Eu adoro esse momento que antecede a tempestade como se tudo ficasse em suspenso esperando sua chegada. Me traz calma na alma. O céu negro como a muito não se via, negro como os olhos daquela moça em acessos de fúria. E ela veio com toda a sua força e glória, inundando tudo, desde as minhas janelas até as pequenas rachaduras em prédios e asfaltos invadindo cada espaço. Ela vem como a paixão, nada escapa de ser inundado e invadido por ela, atravessa barragens e barreiras mesmo que a gente tente impedir.
A terra, que já ansiava por matar a sede, agora se delicia com uma união perfeita, como duas almas que se encontram depois de muito tempo separadas.
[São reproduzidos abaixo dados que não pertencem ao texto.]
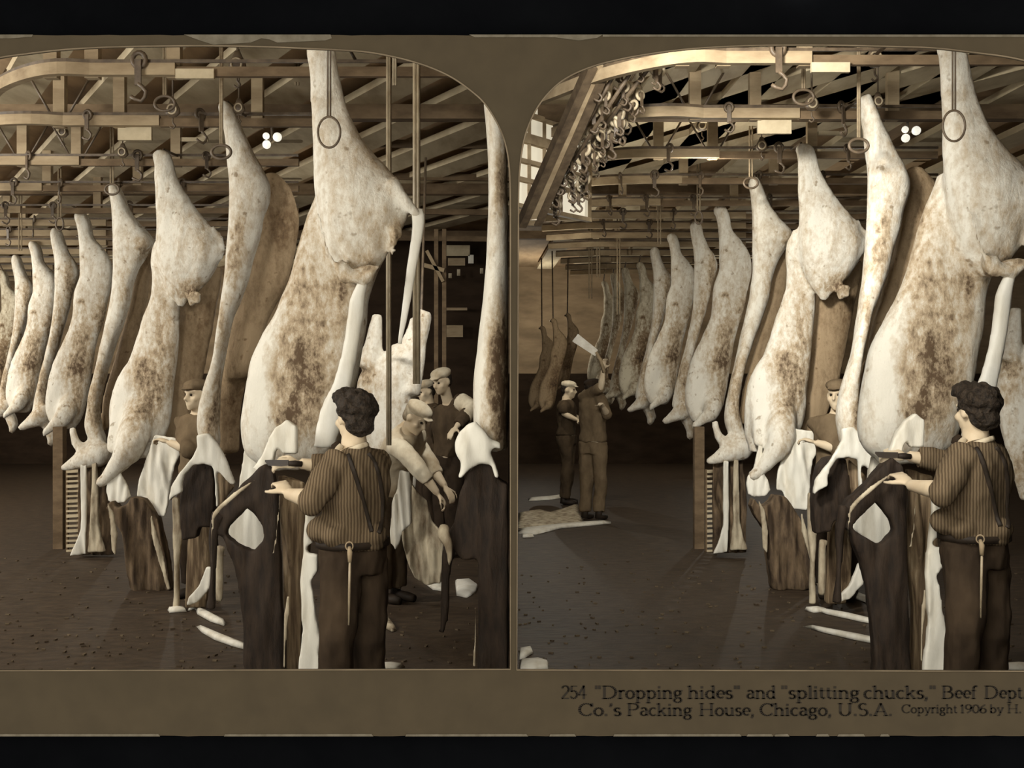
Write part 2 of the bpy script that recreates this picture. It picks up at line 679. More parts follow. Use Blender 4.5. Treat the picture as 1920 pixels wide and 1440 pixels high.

E assim, o cheiro da terra molhada invade o quarto e me abraça e a água que cai de um céu cinza como meus últimos meses vai lavando a alma, levando o peso de uma ausência sempre tão presente nas minhas noites, deixando um falso rastro de esperança que se esvai no amanhecer.
Depois da fúria indomável, a chuva de verão, assim como a paixão, logo passa e o que resta até que ela vá embora de vez: um tilintar de gotas que caem invadem os ouvidos como uma canção de ninar me fazendo cair lenta e gradativamente no sono tranquilo, de quem já nem sabia mais o que era. Sorri. Não por estar feliz por começar a esquecer, mas por saber que apesar de todos os estragos, a gente pode reconstruir aos poucos uma nova maneira de viver.